I’ve done a couple of events in the last few weeks where I have been showing and talking to people about my fabric design work. I love the reactions when I start to describe how I design all of the fabric from scratch. The toucans shown up above are one of the examples I pull out all the time. You can see the kinds of paper I use: painted paper, recycled security envelopes, magazine pages (bottom right). Then I make cut paper designs like this toucan (top right). On the left is the finished printed fabric. But there is a step in between that always makes people stop me and comment. I scan those paper patterns and I pull them in to Photoshop.

There is a myth that Photoshop somehow magically does all the work and spits out a fabric design without anyone having to lift a finger. I’ve been plagued by this myth for years. I made pieces called Faking It and Trash Bags (left) that are responses to this same conversation that I have had before. If you’ve never used Photoshop before, let me assure you, Photoshop doesn’t do anything magically for you. In fact, it’s really complex to learn and even though I’ve been using Photoshop for at least 25 years, I don’t know to use 3/4 of the tools. I’m just good at the stuff I need.
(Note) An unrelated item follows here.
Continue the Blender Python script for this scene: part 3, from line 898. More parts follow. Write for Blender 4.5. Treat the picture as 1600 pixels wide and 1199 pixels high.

And what is that stuff? Here’s what I use Photoshop to do:

  • Clean up little flaws in the recycled papers I use so there aren’t obvious things distracting from my art.
  • Erase pencil lines and dog hairs and fuzz that show up when I scan the art.
  • Rearrange the individual pieces (toucans, leaves) so that I can make a repeating pattern. This is tedious, time-consuming work; shifting things by pixels so that they match up exactly when they repeat. That pink line shows you one corner of the toucans design tile.
  • Sometimes I add a solid colored background. It’s hard to scan a large solid colored area and have it be one single color.
  • Adjust the scale. When I work in cut paper, sometimes I can’t actually cut the paper pieces as small as I need the pattern to be. So I make it larger and shrink it down. Or vice versa.

There are tools that can help with some of these tasks, but there is not a tool that you can choose that says “take these toucans and make them into an awesome repeating pattern”. That takes an artist behind the wheel. With more and more AI fueled art out there, I’m also really careful about what Photoshop tools I use so that I am not adding AI generated elements to my work. I create my own textures by drawing or painting something and making a pattern I can add as a layer over my work. Sometimes I paint with Photoshop “brushes” to add color to a line drawing design (because I hate painting). Many other artists use other apps to design; you don’t have to use Photoshop to do all of those tasks I mentioned. I just like Photoshop best because it’s the tool I’ve invested the time to learn.